Arguably, most importantly, we don't have a general in the White House, and the president must take his commander-in-chief hat off, and accept that he also has a responsibility to tell the truth.
Since news of Abu Ghraib first broke along with those horrific photographs, we've heard the same song and dance about a few "bad apples" performing acts of sadism on detainees. We were also led to believe that those heinous acts were limited to a few prisons, and a handful of our troops.
Well, we now know that both suppositions were false.
Perhaps the president hesitates to release these newest abuse photos as they might prove that acts were committed which were more heinous than those previously disclosed, and that these abuses were, in fact, widespread, systemic, and approved, if not initiated, by commanding officers.
In the final analysis, we need health care reform. We need banking reform. We need to rethink derivatives. But, more than all of these combined, we need truth, and accountability. We need to show future generations, and the rest of the world, that we don't have to outsource justice. We will deal, at home, with whatever crimes against humanity were committed by those waving an American flag.

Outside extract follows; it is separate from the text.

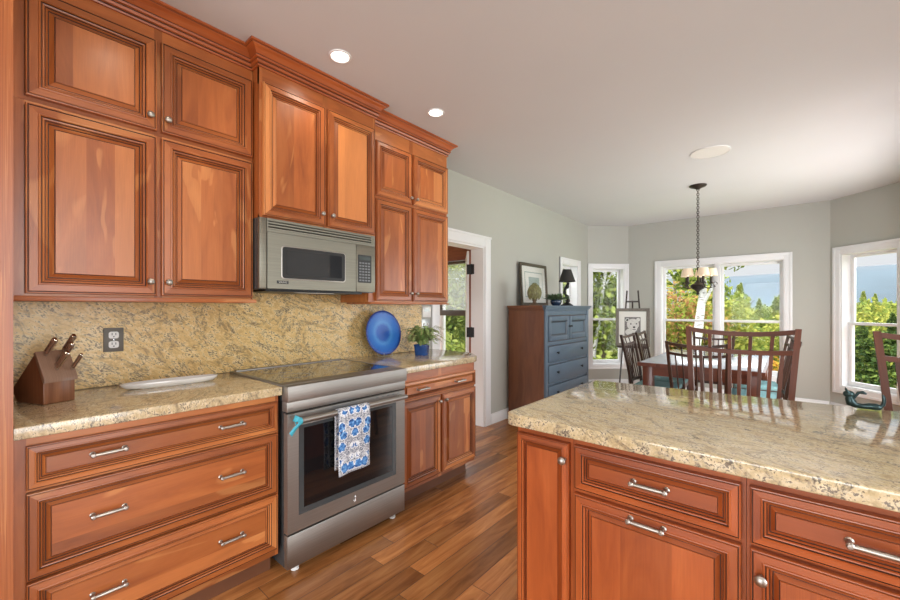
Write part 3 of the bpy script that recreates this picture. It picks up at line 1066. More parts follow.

Anything less would be a grave disservice to every man and woman in uniform, not just in the United States, but around the world.
The mantle was passed to this president from Thomas Jefferson, Abraham Lincoln, Franklin Delano Roosevelt, and John Fitzgerald Kennedy that government by denial is little more than a vehicle for delivery. Doing the right thing has never been easy, but anything less makes a mockery of those values upon which this great nation was founded.